Guilherme Eidt, assessor de Políticas Públicas do Instituto Sociedade, População e Natureza (ISPN), salientou, ao Observatório do Clima, o risco de que o regulamento da UE intensificará o desmatamento do Cerrado, em especial se o acordo de livre comércio entre o bloco e o Mercosul entrar em vigor.

“A normativa deve servir de anteparo, um tipo de salvaguarda ambiental, para destravar o acordo UE-Mercosul. E o resultado disso para o Cerrado será uma maior aceleração do desmatamento e violação de direitos de povos e comunidades tradicionais”, afirmou Eidt.

“Mais uma vez o Cerrado é colocado como bioma de sacrifício.
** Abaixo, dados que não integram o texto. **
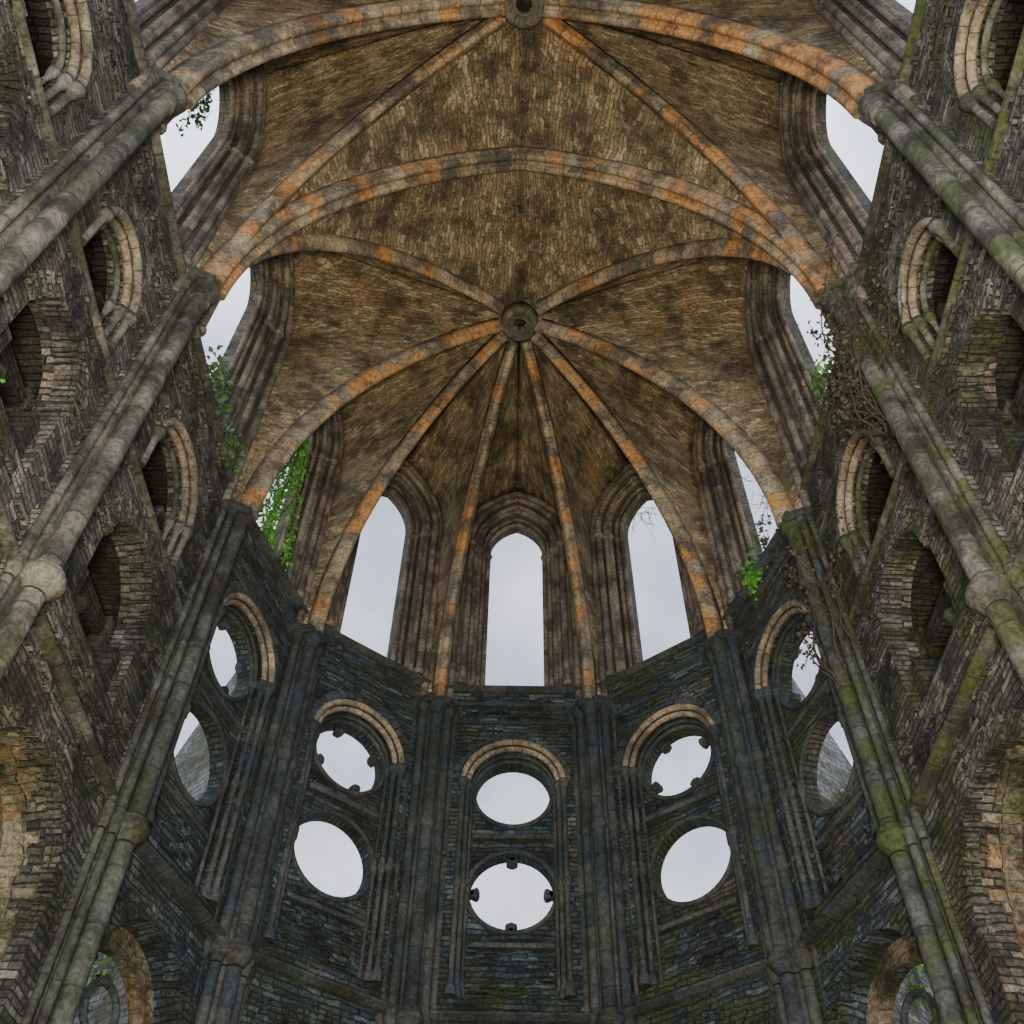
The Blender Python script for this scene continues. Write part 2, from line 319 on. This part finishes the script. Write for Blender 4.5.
def side_bay(mb,fr,hw_up,hw):
    Lb=fr.L;c=Lb/2
    upper_storey(mb,fr,hw_up,True)
    zs2=12.75
    prism(mb,fr,rect(0,Lb,8.2,15.0),[arch(c,hw,9.15,10.35,hw,14),arch(c,hw,11.9,zs2,hw,14)],0,.4,WALL)
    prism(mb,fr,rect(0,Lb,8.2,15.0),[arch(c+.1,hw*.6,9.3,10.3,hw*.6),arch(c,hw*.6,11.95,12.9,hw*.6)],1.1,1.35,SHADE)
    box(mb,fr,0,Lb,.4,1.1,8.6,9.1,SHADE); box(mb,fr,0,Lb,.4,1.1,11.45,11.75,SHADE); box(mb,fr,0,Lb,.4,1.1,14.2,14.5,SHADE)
    for d,n,r,mt in ((.0,-.02,.065,BUFF),(-.10,.08,.06,BUFF),(-.2,.19,.045,SHF)):
        tube(mb,fr,archtop(c,hw+d,zs2,hw+d,16),n,r,mt)
        for s in (-1,1):
            p=fr.P(c+s*(hw+d),n,0)
            lathe(mb,(p.x,p.y),[(r*.8,11.9),(r*.8,12.5),(r*1.6,12.7),(r*1.8,12.78),(r,12.8)],10,SHF)
    voussoirs(mb,fr,c,zs2,hw+.07,hw+.24,-.05,.05,WALL,21)
    voussoirs(mb,fr,c,10.35,hw-.03,hw+.27,-.05,.25,WALL,33)
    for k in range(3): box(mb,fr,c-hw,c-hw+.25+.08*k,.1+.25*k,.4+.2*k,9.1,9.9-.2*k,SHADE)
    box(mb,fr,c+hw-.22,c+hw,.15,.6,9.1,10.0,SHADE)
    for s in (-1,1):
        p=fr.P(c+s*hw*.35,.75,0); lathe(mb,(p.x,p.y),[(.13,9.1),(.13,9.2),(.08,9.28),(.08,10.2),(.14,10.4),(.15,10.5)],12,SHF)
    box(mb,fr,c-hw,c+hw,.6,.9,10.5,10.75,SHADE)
    hl=min(1.25,Lb/2-.5)
    prism(mb,fr,rect(0,Lb,-E,8.2),[arch(c,hl,1.2,7.6-hl,hl,16)],0,.6,WALL)
    def uarch(h,zb): return [(c+h,zb)]+[(c+h,2+.5*i) for i in range(8)]+archtop(c,h,7.6-hl,h,16)+[(c-h,5.5-.5*i) for i in range(8)]+[(c-h,zb)]
    o_=uarch(hl,1.2); i_=uarch(hl-.05,1.2)
    for k in range(len(o_)-1):
        prism(mb,fr,[o_[k],o_[k+1],i_[k+1],i_[k]],[],.22+random.uniform(-.12,.22),.6,PLAS,uo=k*.3)
    prism(mb,fr,rect(0,Lb,-E,8.2),[arch(c+.1,hl*.55,1.8,6.1,hl*.6,12)],.6,.95,PLAS)
    voussoirs(mb,fr,c,7.6-hl,hl-.02,hl+.25,-.04,.12,WALL,37)
    def av(u,z):
        if abs(u-c)<hw+.3 and (9.0<z<11.4 or 11.8<z<14.0): return True
        if z<8.0 and abs(u-c)<hl+.3: return True
        return False
    rubble(mb,fr,.3,Lb-.3,4,14.9,av,620)
    rubble(mb,fr,.3,Lb-.3,15.2,20.,lambda u,z:abs(u-c)<hw_up[0]+.2,60,mat=DRESS)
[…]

Os europeus deram uma sinalização importante para o mundo, mas perderam a oportunidade de fazer uma lei efetiva. O Cerrado é a principal fonte de desmatamento importado pela Europa hoje. Para nós, aumenta o risco do esgarçamento dos recursos hídricos, crise de abastecimento d’água e energética para os maiores centros urbanos do país, e o acirramento da violência no campo”, disse o assessor do ISPN.

Maurício Voivodic, diretor-executivo do WWF Brasil, também criticou a não inclusão do Cerrado no regulamento, mas saudou a iniciativa de forma geral e projeta que ela terá impacto positivo no combate ao desmatamento.
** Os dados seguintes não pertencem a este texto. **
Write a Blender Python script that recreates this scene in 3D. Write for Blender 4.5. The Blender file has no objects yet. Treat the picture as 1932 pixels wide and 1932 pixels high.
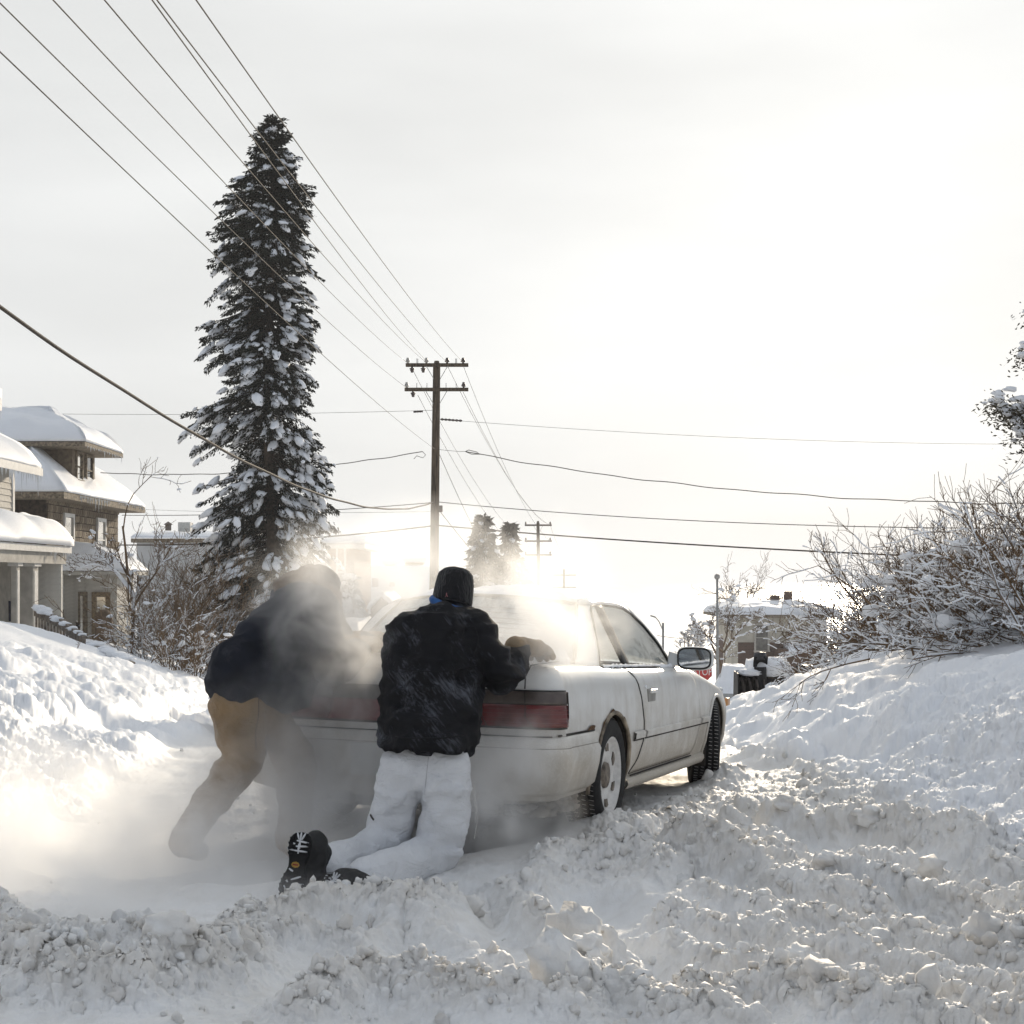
import bpy, bmesh, math, random
import numpy as np
from mathutils import Vector, Matrix, Euler

# ------------------------------------------------------------------ camera
sc = bpy.context.scene
F = 2805.0          # focal length in pixels of a 1932 px wide picture
CZ = 1.4            # eye height
HY, CX = 1093.0, 966.0
cam_d = bpy.data.cameras.new('camera')
cam = bpy.data.objects.new('camera', cam_d)
sc.collection.objects.link(cam)
cam.location = (0, 0, CZ)
cam.rotation_euler = (math.radians(90), 0, 0)
cam_d.sensor_width = 36
cam_d.lens = F / 1932 * 36
cam_d.shift_y = (HY - 966) / 1932
cam_d.clip_start = 0.05
cam_d.clip_end = 20000
sc.camera = cam

# ------------------------------------------------------------------ sky and sun
SUN_AZ, SUN_EL = math.radians(12.5), math.radians(12.5)
sdir = Vector((math.sin(SUN_AZ) * math.cos(SUN_EL), math.cos(SUN_AZ) * math.cos(SUN_EL), math.sin(SUN_EL)))
world = bpy.data.worlds.new('World')
sc.world = world
world.use_nodes = True
nt = world.node_tree
nt.nodes.clear()
def wn(t, **k):
    n = nt.nodes.new(t)
    for a, b in k.items():
        setattr(n, a, b)
    return n
out = wn('ShaderNodeOutputWorld')
bg = wn('ShaderNodeBackground')
bg.inputs['Strength'].default_value = 0.1
sky = wn('ShaderNodeTexSky', sky_type='NISHITA', sun_disc=False, sun_elevation=SUN_EL, sun_rotation=SUN_AZ,
         altitude=200, air_density=1.0, dust_density=2.0, ozone_density=1.0)
tc = wn('ShaderNodeTexCoord')
# a thin veil of cloud over the whole sky: brighter the nearer to the sun
dot = wn('ShaderNodeVectorMath', operation='DOT_PRODUCT')
dot.inputs[1].default_value = sdir
nrm = wn('ShaderNodeVectorMath', operation='NORMALIZE')
nt.links.new(tc.outputs['Generated'], nrm.inputs[0])
nt.links.new(nrm.outputs[0], dot.inputs[0])
ramp = wn('ShaderNodeMapRange', interpolation_type='SMOOTHSTEP')
ramp.inputs[1].default_value = -0.2
ramp.inputs[2].default_value = 1.0
ramp.inputs[3].default_value = 0.0
ramp.inputs[4].default_value = 1.0
nt.links.new(dot.outputs['Value'], ramp.inputs[0])
glow = wn('ShaderNodeMath', operation='POWER')
mx0 = wn('ShaderNodeMath', operation='MAXIMUM'); mx0.inputs[1].default_value = 0
nt.links.new(dot.outputs['Value'], mx0.inputs[0])
nt.links.new(mx0.outputs[0], glow.inputs[0]); glow.inputs[1].default_value = 26
veil = wn('ShaderNodeMix', data_type='RGBA')
veil.inputs[6].default_value = (4.3, 4.75, 5.45, 1)
veil.inputs[7].default_value = (8.4, 8.5, 8.42, 1)
nt.links.new(ramp.outputs[0], veil.inputs[0])
gl = wn('ShaderNodeVectorMath', operation='SCALE'); gl.inputs[0].default_value = (1.5, 1.5, 1.45)
nt.links.new(glow.outputs[0], gl.inputs['Scale'])
add = wn('ShaderNodeVectorMath', operation='ADD')
nt.links.new(veil.outputs[2], add.inputs[0]); nt.links.new(gl.outputs[0], add.inputs[1])
# streaky variation of the cloud layer
mp = wn('ShaderNodeMapping'); mp.inputs['Scale'].default_value = (2.2, 2.2, 9.0)
mp.inputs['Rotation'].default_value = (0.06, 0.1, 0.3)
nz = wn('ShaderNodeTexNoise'); nz.inputs['Scale'].default_value = 1.6; nz.inputs['Detail'].default_value = 5
nz.inputs['Roughness'].default_value = 0.45
nt.links.new(nrm.outputs[0], mp.inputs[0]); nt.links.new(mp.outputs[0], nz.inputs['Vector'])
nr = wn('ShaderNodeMapRange'); nr.inputs[1].default_value = 0.3; nr.inputs[2].default_value = 0.7
nr.inputs[3].default_value = 0.92; nr.inputs[4].default_value = 1.06
nt.links.new(nz.outputs[0], nr.inputs[0])
sm = wn('ShaderNodeVectorMath', operation='SCALE')
nt.links.new(add.outputs[0], sm.inputs[0]); nt.links.new(nr.outputs[0], sm.inputs['Scale'])
mixs = wn('ShaderNodeMix', data_type='RGBA'); mixs.inputs[0].default_value = 0.985
nt.links.new(sky.outputs[0], mixs.inputs[6]); nt.links.new(sm.outputs[0], mixs.inputs[7])
nt.links.new(mixs.outputs[2], bg.inputs['Color'])
nt.links.new(bg.outputs[0], out.inputs[0])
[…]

Regulação proibirá importação de produtos oriundos de áreas da Amazônia desmatadas após dezembro de 2020

Wikicommons

Maior parte das commodities brasileiras exportadas para UE são produzidas no Cerrado

“A aprovação da legislação europeia é um marco importante na luta pelo fim do desmatamento. Ainda que devesse ter incluído o Cerrado para ter um efeito mais amplo no Brasil, foi importante que o texto final reconheceu e incluiu o direito dos povos indígenas”, afirmou. “Para o Brasil, é uma mensagem clara e inequívoca de que o único caminho para a prosperidade do agronegócio é eliminar, o mais rápido possível, o desmatamento e a conversão das cadeias produtivas.”

Um grupo de ONGs internacionais e brasileiras havia pedido em março à UE a proibição de todas as importações vinculadas ao desmatamento, incluindo biomas como o Cerrado, a Caatinga, o Pantanal e o Pampa – mas não teve sucesso no pleito.

No entanto, a normativa da UE prevê que a lei seja revista um ano após a entrada em vigor para reavaliar a inclusão de outras áreas florestais. Em dois anos, também haverá uma revisão para discutir a inclusão de outros produtos na restrição, como o milho.

Direitos humanos

Algumas entidades de defesa do meio ambiente aprovaram a inclusão do respeito aos direitos indígenas no regulamento, mas pontuaram que o texto poderia ter sido mais ambicioso e contemplar a observância de convenções internacionais, como a Convenção 169 da Organização Internacional do Trabalho, que protege os povos indígenas.

A normativa da UE determina que o respeito aos direitos humanos será observado de acordo com as leis nacionais.

“A legislação europeia está longe de ser perfeita, mas ela dá um sinal importantíssimo para o mundo inteiro: o desmatamento não deve mais ser tolerado”, disse Marcio Astrini, secretário-executivo do Observatório do Clima. “Daqui para a frente os mercados se fecharão a quem destruir ou degradar florestas.”

Impacto global

O regulamento do bloco é o primeiro do tipo no mundo e visa conter e reverter o desmatamento até 2030, uma das principais fontes de emissões de gases de efeito estufa que impulsionam as mudanças climáticas.

Os países-membros da UE serão obrigados a realizar verificações de conformidade abrangendo 9% das empresas que exportam de países com alto risco de desmatamento, 3% de países de risco padrão e 1% de países de baixo risco.

É possível, também, que a normativa seja usada como referência no futuro para a formulação de políticas contra o desmatamento por outros grandes importadores de commodities, como Estados Unidos e China.

A UE é responsável por 16% do desmatamento mundial por meio das importações – e é o segundo maior destruidor de florestas tropicais depois da China, de acordo com dados da WWF.

Países como Brasil, Indonésia, Colômbia e Malásia criticaram o plano do bloco europeu e argumentaram que as regras são muito rígidas e custosas.